Elton Engineering Books


EIFFEL, Gustave Recherches expérimentales sur la résistance de l'air exécutées à la Tour Eiffel. Paris, L.Maretheux 1907. 1st edn.

4to. vi + (ii) + 98pp, 17 litho plates (some double-page), photogravure frontis and 2 un-numbered photogravure plates. Modern cloth. Eiffel's presentation stamp on half-title. Eiffel was one of the foremost pioneers in experimental aerodynamics, establishing the fundamental laws of wind resistance from 1903, when he began his serious free-fall experiments at the Eiffel Tower, the great height of which made it peculiarly well-suited to such studies. The physicists, Cailletet and Colardeau, had been working on free-fall experiments under Eiffel’s auspices from 1892 when he established a laboratory for them on the second stage of the tower.
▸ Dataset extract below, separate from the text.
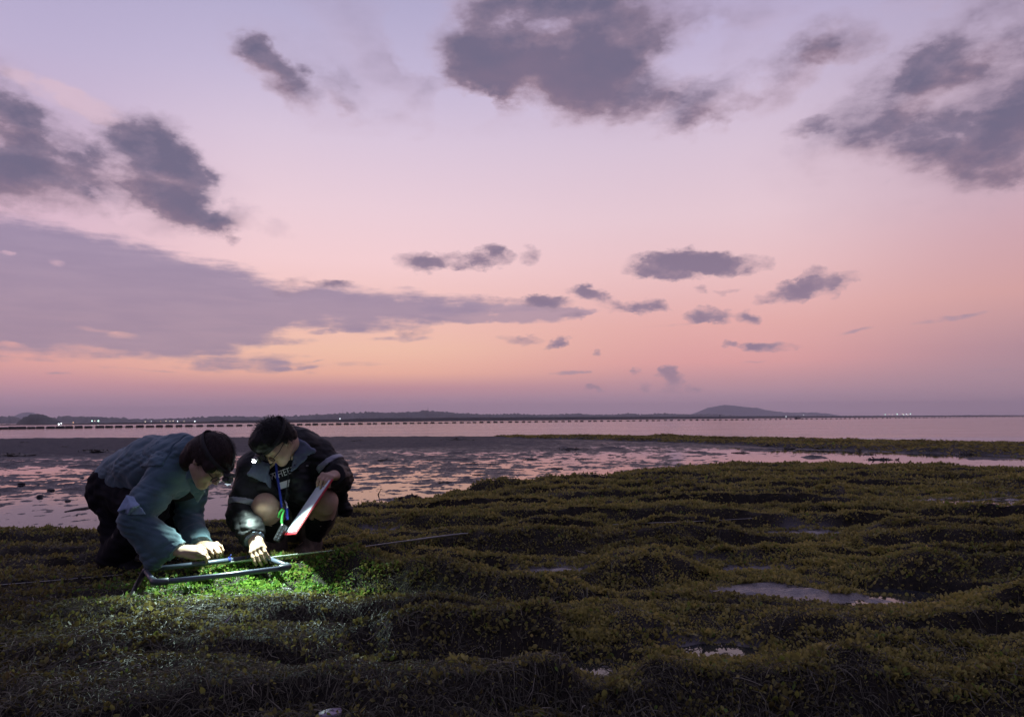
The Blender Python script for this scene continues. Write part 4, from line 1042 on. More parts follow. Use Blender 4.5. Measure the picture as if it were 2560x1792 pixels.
# ================================================================== the man on the right
def build_man():
    psi, th = math.radians(40), math.radians(55)
    hz = np.array((-math.sin(psi), -math.cos(psi), 0)); Z = np.array((0, 0, 1.0))
    c = P(690, 1104, 3.80); fr = face_frame(hz * math.cos(th) - Z * math.sin(th), hz * math.sin(th) + Z * math.cos(th)); l, f, u = fr; S = .87
    hip, chest, neck = P(748, 1288, 4.34), P(735, 1188, 4.10), P(733, 1124, 3.98)
    shL, elL, wrL = P(796, 1140, 4.08), P(846, 1200, 4.04), P(836, 1188, 3.88)
    shR, elR, wrR = P(640, 1172, 3.96), P(606, 1288, 3.86), P(635, 1347, 3.72)
    hR, kR, aR = P(705, 1300, 4.28), P(663, 1266, 3.86), P(690, 1352, 4.08)
    hL, kL, aL = P(785, 1298, 4.32), P(813, 1254, 3.96), P(778, 1350, 4.14)
    lo = np.array((-1.70, 3.45, -.06)); hi = np.array((-.72, 4.62, .86))
    B = Field(lo, hi, .0042)
    put_head(B, c, fr, S)
    B.cap(c - f * .03 - u * .05, neck, .056, .06, k=.03)
    B.chain([hip, chest, neck], [.11, .11, .06], k=.05)
    for sh, el, wr in ((shR, elR, wrR), (shL, elL, wrL)):
        B.cap(neck, sh, .065, .055, k=.04); B.chain([sh, el, wr], [.052, .040, .027], k=.02)
    for h, k_, a in ((hR, kR, aR), (hL, kL, aL)):
        B.chain([h, h * .25 + k_ * .75, k_], [.10, .070, .060], k=.03)
        B.ell(k_ + np.array((0, -.018, -.004)), (.056, .045, .066), k=.03)
        B.chain([k_, k_ * .6 + a * .4 + np.array((0, .03, 0)), a], [.058, .060, .040], k=.03)
        B.cap(a, a + np.array((-.03, -.09, -.035)), .03, .025, k=.03)
    knR = P(642, 1373, 3.665); put_hand(B, wrR, knR, (-.12, -.85, .5), (22, 26, 20), 1, P(660, 1398, 3.70), 1.02)
    knL = P(818, 1190, 3.79); put_hand(B, wrL, knL, (.1, -.62, .75), (40, 55, 35), -1, P(812, 1210, 3.80), 1.0)
    body = B.build('person', M_SKIN)
    tag(body, 'person squatting in an open black rain jacket, bare knees, lit headlamp', 'person', 'people crouching over the survey frame')
    # shorts, leggings, boots
    T = Field(lo, hi, .0065); T.chain([hip, hip * .5 + chest * .5], [.15, .13], k=.05)
    for h, k_ in ((hR, kR), (hL, kL)): T.cap(h, h * .22 + k_ * .78, .115, .082, k=.04)
    T.folds(.007, .07, 5)
    for h, k_ in ((hR, kR), (hL, kL)):
        n = unit(k_ - h); q = h * .20 + k_ * .80; sl, p = T.blk(q - .2, q + .2); d = (p - q) @ n
        T.f[sl] = np.where(np.linalg.norm(p - q, axis=-1) < .14, np.maximum(T.f[sl], d), T.f[sl])
    T.build('shorts', M_SHORTS, body)
    for k_, a in ((kR, aR), (kL, aL)):
        q = Field(np.minimum(k_, a) - .14, np.maximum(k_, a) + .14, .006); m = k_ * .6 + a * .4 + np.array((0, .03, 0))
        q.chain([k_, m, a, a + (a - k_) * .1], [.063, .066, .048, .048], k=.02); n = unit(a - k_)
        q.plane(k_ * .70 + a * .30, -n); q.folds(.003, .04, 4); q.build('sock', M_RUBBER, body)
    for a, dx in ((aR, -.03), (aL, -.02)):
        q = Field(a - .24, a + .24, .006); g = a + np.array((0, 0, -.04)); toe = g + np.array((dx, -.15, -.012))
        q.cap(a + np.array((0, .0, .055)), g, .064, .056, k=.02); q.cap(g, toe, .050, .043, k=.03); q.cap(g, g + np.array((0, .045, -.005)), .045, k=.02)
        q.folds(.003, .04, 7); q.build('boot', M_BOOT, body)
    # tee shirt with its print
    X = Field(lo, hi, .006); X.chain([hip * .6 + chest * .4, chest, neck * .85 + c * .15], [.135, .140, .075], k=.05); X.ell(P(708, 1196, 3.97), (.10, .07, .10), k=.05)
    X.folds(.0035, .06, 3); X.ell(c - u * .085 + f * .03, (.07, .075, .06), k=.02, cut=True)
    tee = X.build('tee_shirt', M_TEE, body)
    def on_tee(V):
        ctr = V.mean(0); d = unit(ctr - CAM); t = np.full(len(V), -.12)
        for _ in range(60): t += X.at(V + t[:, None] * d) * .8
        return V + (t[:, None] - .003) * d
    ex = P(728, 1181, 3.92) - P(676, 1199, 3.92); w_ = np.linalg.norm(ex); ex = unit(ex); ez = unit(P(690, 1150, 3.92) - P(692, 1200, 3.92)); ez = unit(ez - ex * (ez @ ex))
    cu_ = bpy.data.curves.new('letters', 'FONT'); cu_.body = 'WHEE'; cu_.size = 1; cu_.resolution_u = 3; cu_.space_character = 1.08
    to = bpy.data.objects.new('letters', cu_); C.objects.link(to); dg = bpy.context.evaluated_depsgraph_get()
    me = to.evaluated_get(dg).to_mesh(); tv = np.array([v.co[:] for v in me.vertices]); tf = [tuple(p.vertices) for p in me.polygons]
    to.evaluated_get(dg).to_mesh_clear(); bpy.data.objects.remove(to)
    k = w_ / tv[:, 0].max(); o0 = P(676, 1201, 3.92)
    pr = Mesh(); pr.add(on_tee(o0 + tv[:, :1] * k * ex + tv[:, 1:2] * k * 1.25 * ez), tf)
    def bar(x0, y0, x1, y1, h):
        a, b = P(x0, y0, 3.92), P(x1, y1, 3.92); n = 12
        top = np.array([a + (b - a) * i / n for i in range(n + 1)]); bot = top - ez * h
        pr.add(on_tee(np.concatenate([top, bot])), [(i, i + 1, n + 2 + i, n + 1 + i) for i in range(n)])
    bar(676, 1184, 730, 1166, .004); bar(694, 1208, 730, 1196, .034)
    pr.build('shirt_print', M_PRINT, tee)
    # jacket
    J = Field(lo, hi, .0055)
    J.chain([hip * .85 + chest * .15 + np.array((0, .02, 0)), chest + np.array((.01, .015, 0)), neck + np.array((.01, .04, .012))], [.165, .168, .095], k=.05)
    J.cap(neck + np.array((0, .05, .0)), shL, .10, .084, k=.05); J.cap(neck + np.array((0, .05, 0)), shR, .10, .084, k=.05)
    J.chain([shL, shL * .4 + elL * .6, elL], [.088, .080, .074], k=.03); J.chain([elL, wrL], [.074, .052], k=.02)
    J.chain([shR, shR * .4 + elR * .6, elR], [.088, .080, .072], k=.03); J.chain([elR, elR * .3 + wrR * .7, wrR], [.072, .062, .050], k=.02)
    J.tri(P(852, 1190, 4.10), P(862, 1274, 4.16), P(800, 1240, 4.20), .022, k=.05); J.tri(P(862, 1274, 4.16), P(840, 1268, 4.22), P(800, 1240, 4.20), .022, k=.05)
    J.cap(P(742, 1190, 3.93), P(758, 1232, 3.95), .055, .06, k=.05)            # front panel hanging on his left
    J.cap(P(650, 1190, 3.90), P(690, 1232, 3.93), .04, .045, k=.05)
    J.folds(.007, .13, 31); J.folds(.006, .12, 33, stretch=(.6, .6, 1.6), sharp=True); J.folds(.0022, .05, 32, sharp=True)
    for q, am in ((elR, .011), (elL, .011)): crease(J, q, .11, am)
    # the open front
    A = [(668, 1172), (700, 1140), (738, 1120), (730, 1168), (727, 1206), (726, 1224), (692, 1226)]
    def opening(p):
        d = np.full(p.shape[:-1], -1.0)
        for (x0, y0), (x1, y1) in zip(A, A[1:] + A[:1]):
            a, b = P(x0, y0, 4.0), P(x1, y1, 4.0); n = unit(np.cross(a - CAM, b - CAM)); mid = P(706, 1180, 4.0)
            if (mid - CAM) @ n > 0: n = -n
            d = np.maximum(d, (p - CAM) @ n)
        return np.maximum(d, p[..., 1] - 4.05)
    sl, p = J.blk((-1.4, 3.6, .3), (-1.0, 4.06, .75)); J.f[sl] = np.maximum(J.f[sl], -opening(p))
    J.ell(c - u * .08 + f * .02, (.085, .085, .075), k=.02, cut=True)
    for el, wr in ((elR, wrR), (elL, wrL)):
        n = unit(wr - el); sl, p = J.blk(wr - .11, wr + .11); d = (p - wr) @ n
        J.f[sl] = np.where(np.linalg.norm(p - wr, axis=-1) < .09, np.maximum(J.f[sl], d), J.f[sl])
    jacket = J.build('jacket', M_JACKET, body)
    # sleeve bands: the jacket's own skin between two planes
    for p0, n, wd, rad in ((P(603, 1260, 3.88), shR - elR, .030, .14), (P(838, 1152, 4.06), shL - elL, .034, .12)):
        n = unit(n); Q = J.copy(); Q.f = Q.f - .0035; Q.plane(p0 + n * wd / 2, n); Q.plane(p0 - n * wd / 2, -n); Q.keep(lambda p: np.linalg.norm(p - p0, axis=-1) - rad)
        Q.build('reflective_band', M_BAND, jacket)
    K = Field(lo, hi, .0048); q = P                                            # turned out lining of the open collar
    for a, b, d in ((q(734, 1090, 3.93), q(762, 1108, 3.92), q(784, 1128, 3.86)), (q(734, 1090, 3.93), q(784, 1128, 3.86), q(738, 1140, 3.86)), (q(738, 1140, 3.86), q(784, 1128, 3.86), q(729, 1176, 3.84)),
                    (q(622, 1186, 3.80), q(640, 1150, 3.84), q(668, 1162, 3.86)), (q(622, 1186, 3.80), q(668, 1162, 3.86), q(664, 1205, 3.84)), (q(668, 1162, 3.86), q(676, 1216, 3.87), q(660, 1200, 3.84)),
                    (q(640, 1150, 3.84), q(640, 1110, 3.90), q(660, 1150, 3.90))): K.tri(a, b, d, .0065, k=.014)
    K.folds(.004, .05, 6); K.folds(.002, .02, 7); K.build('collar', M_LINING, jacket)
    n = unit(wrR - elR); q = Field(wrR - .12, wrR + .12, .0045); q.cap(wrR - n * .06, wrR + n * .002, .056, .047, k=0); q.plane(wrR + n * .006, n); q.plane(wrR - n * .065, -n)
    q.folds(.005, .03, 9); q.build('cuff', M_LINING, jacket)
    q = Mesh(); cc = P(768, 1164, 3.885); q.box(cc, (1, 0, 0), (0, 1, 0), (0, 0, 1), (.012, .004, .006), .001); q.build('snap', M_STEEL, jacket)
    # hair
    Hh = Field(c - .28, c + .28, .0042); at = lambda x, y, z: c + S * (x * l + y * f + z * u); R = np.array(fr)
    Hh.ell(at(0, -.010, .034), (.095 * S, .114 * S, .112 * S), R); Hh.ell(at(0, -.075, -.02), (.072 * S, .05 * S, .075 * S), R, k=.04)
    Hh.ell(at(0, .06, .085), (.075 * S, .062 * S, .058 * S), R, k=.03)
    head_cut(Hh, c, fr, S, .002, .034, -.075)
    Hh.folds(.0025, .04, 8); Hh.folds(.0012, .012, 9, stretch=(1.6, .5, 1), near=.01)
    hair = Hh.build('hair', M_HAIR, body)
    hair_wisps('loose_hair', hair, c, fr, S, M_HAIR, 1900, 6, (.096, .116, .113), .03, ban=lambda x, y, z: y > .1 and z < .2, off=(0, -.010, .034))
    add_specs(body, c, fr, S)
    lamp, e, d = add_headlamp(body, c, fr, S, (.100, .124), .048, M_LAMP, math.radians(-22))
    L = bpy.data.lights.new('headlamp_light', 'SPOT'); L.energy = 130; L.color = (.76, 1.0, .90); L.spot_size = math.radians(108); L.spot_blend = 1.0; L.shadow_soft_size = .012
    lo_ = bpy.data.objects.new('headlamp_light', L); C.objects.link(lo_); lo_.parent = lamp
    p0 = e + d * .022; aim = G(618, 1440, .05); z = unit(p0 - aim); x = unit(np.cross((0, 1, 0), z)); y = np.cross(z, x)
    lo_.matrix_world = Matrix(((x[0], y[0], z[0], p0[0]), (x[1], y[1], z[1], p0[1]), (x[2], y[2], z[2], p0[2]), (0, 0, 0, 1)))
    return body
MAN = build_man()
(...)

However, this work took on a new dimension from 1903 when Eiffel himself designed and installed there a new and sophisticated apparatus, his “appareils de chute”, which gave results free from the distortions of earlier recording methods. Cailletet and Colardeau had measured the resistance to air of plates but Eiffel now began to look into resistance co-efficients for bodies of other surface dimensions, such as circular discs, rectangles and trellis forms. This is the seminal work on these free-fall experiments, the first stage of Eiffel’s studies into wind resistance. Eiffel describes the progress of the experiments, including those of Cailletet and Colardeau, and gives a detailed account of his innovative apparatus, which allowed for such remarkably accurate results. This is the first edition of the book. A second edition appeared in 1910.